Scotiabank to Take C$275 Million Cost for Restructuring

  • CEO Brian Porter has been reorganizing bank amid digital shift
  • Latest restructuring charge includes severances, bank says

Bank of Nova Scotia, Canada’s third-largest lender, said it will post a C$275 million ($220 million) restructuring charge to cover the cost of job cuts and other productivity enhancements as it shifts toward digital banking.

Scotiabank will take the charge of 22 cents a share in its fiscal second quarter, the Toronto-based lender said Monday in a statement. The charge includes a "number of components" with one of them being severance, spokeswoman Heather Armstrong said in an e-mail. Scotiabank is scheduled to report results May 31.

Scotiabank shares fell 1.1 percent to C$65.09 at 9:51 a.m. trading in Toronto.

Chief Executive Officer Brian Porter, 58, said earlier this month he’s reorganizing operations to address "significant ongoing shifts" by consumers toward digital banking while streamlining the lender. Those changes included unspecified job cuts across the firm, including Canadian banking and wealth management, as well as 400 jobs within information technology.

Other Canadian banks including Toronto-Dominion Bank and Canadian Imperial Bank of Commerce have recorded charges, pared jobs and changed operations as customers shift toward banking on mobile phones and away from in-branch transactions.

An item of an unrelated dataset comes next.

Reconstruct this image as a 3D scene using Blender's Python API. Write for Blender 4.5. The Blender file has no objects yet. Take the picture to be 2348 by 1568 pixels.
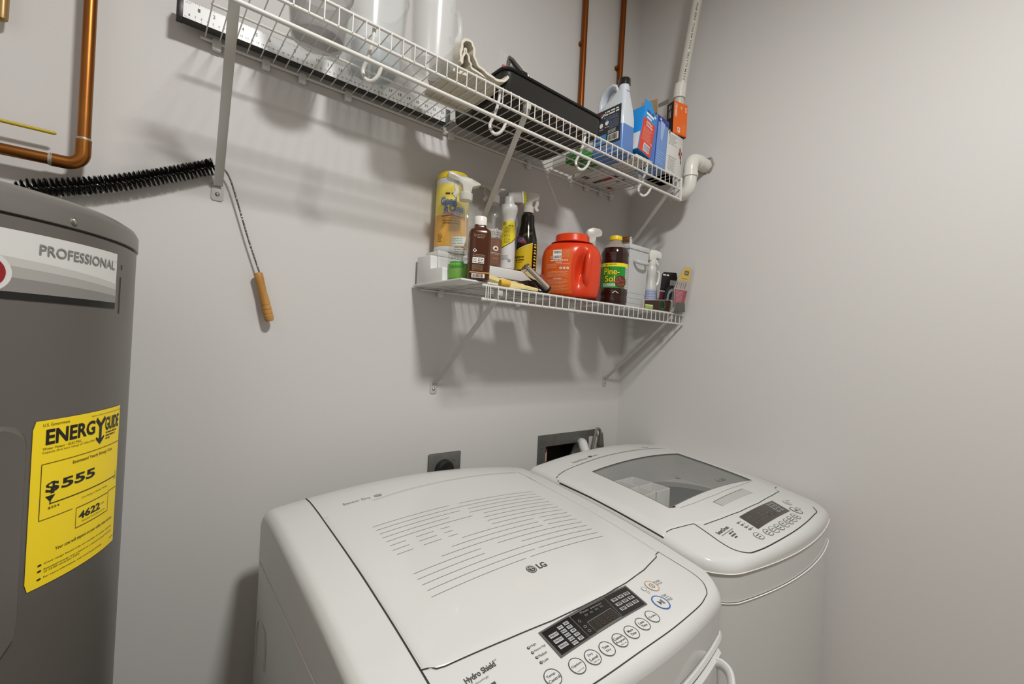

“The natural offshoot of those trends is the need to restructure the existing business, which makes the restructuring charge an all too regular feature of earnings season," Robert Sedran, an analyst with CIBC World Markets, said in a note to clients. "This time, it is Scotiabank’s turn."

This is the second notable restructuring cost taken by Scotiabank since Porter took over as CEO of Canada’s third-largest lender in November 2013. The bank recorded C$110 million of charges in its fourth quarter of 2014 after disclosing plans to eliminate 1,500 full-time positions, with two-thirds of those in Canada. The bank also had C$45 million in “reorganization costs” tied to its Canadian shared services business in the fourth quarter of 2015.